Accueil / Art et culture / Littérature, philosophie, rhétorique / Etudes modernes > La Poésie et la Peinture : les douze fables (...)

La Poésie et la Peinture : les douze fables de fleuves ou fontaines de Pontus de Tyard

Jean Miernowski

Jean Miernowski, "La Poésie et la Peinture : les douze fables de fleuves ou fontaines de Pontus de Tyard", dans Bulletin de l’Association d’études sur l’humanisme, la réforme et la renaissance, année 1984, volume 18, numéro 18, p. 12-22.

Extrait de l’article

Recueil poétique, plan d’une décoration architecturale, les Douze fables... conjuguent, par le moyen du langage, deux modes de représentation artistique : le pictural et le poétique, dont nous nous proposons d’étudier la spécificité et les rapports mutuels.

L’ouvrage qui est l’objet de ce travail se compose de douze parties, chacune consacrée à un fleuve ou une fontaine mythologiques. Chaque segment débute par une « fable » - court passage narratif en prose qui raconte l’histoire mythologique liée au fleuve donné. La « fable » est ensuite reprise par la « Description pour la peinture » (toujours en prose) c’est-à-dire la description d’un tableau supposé représenter cet épisode mythologique. Vient enfin une épigramme se rapportant à cette peinture (comme on le voit, le mot « épigramme » est pris au sens premier du terme : inscription placée sous un tableau ou sur le socle d’une statue). Il s’agit à chaque fois d’un sonnet à rimes abba abba ccd eed (sauf la huitième épigramme : abba abba ccd dee).

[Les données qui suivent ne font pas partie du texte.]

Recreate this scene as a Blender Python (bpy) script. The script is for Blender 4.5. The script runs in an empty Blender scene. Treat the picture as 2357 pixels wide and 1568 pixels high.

Il faut noter que les « Descriptions pour la peinture » ont été écrites par Tyard non pas d’après des tableaux déjà existants mais comme des instructions adressées à qui voudrait illustrer les « fables » du recueil : « Seroit peinte une Semelé foudroyée et mourante... ». Le caractère indicatif de ces « Descriptions » est confirmé par la prédominance du conditionnel dans ces textes. En outre, lorsqu’il décrit le viol de Damalcide, Tyard propose, « si cet acte estoit estimé mal séant, pour estre représenté en la peinture de ce lieu », une autre scène, moins brutale. Ce choix, comme d’autres laissés « à la discrétion du peintre », prouve que le texte littéraire préexiste à l’hypothétique réalisation picturale. Mais probablement, en composant son recueil, Tyard connaissait déjà le cadre architectural où seraient peints les tableaux qu’il a décrits. Le temple d’Isis évoqué dans le dernier segment des Douze fables... peut ressembler au château d’Anet. On suppose que le cycle des peintures projetées par le poète fut exécuté dans cette magnifique demeure de Diane de Poitiers, que Philibert de l’Orme fut chargé de rebâtir pour la favorite royale en 1548. Déjà une anonyme Description de la belle Maison d’Anet, veuë le mardi seconde feste de la Pentecoste, 29 mai 1640 parle d’une galerie « toute remplie de plusieurs excellents tableaux de paisages et autres représentations ». J.C. Lapp, en suivant P.D. Roussel affirme que les 12 tableaux devaient décorer la salle appelée de nos jours « salon des Glaces » où ils auraient été remplacés en 1698 par des miroirs.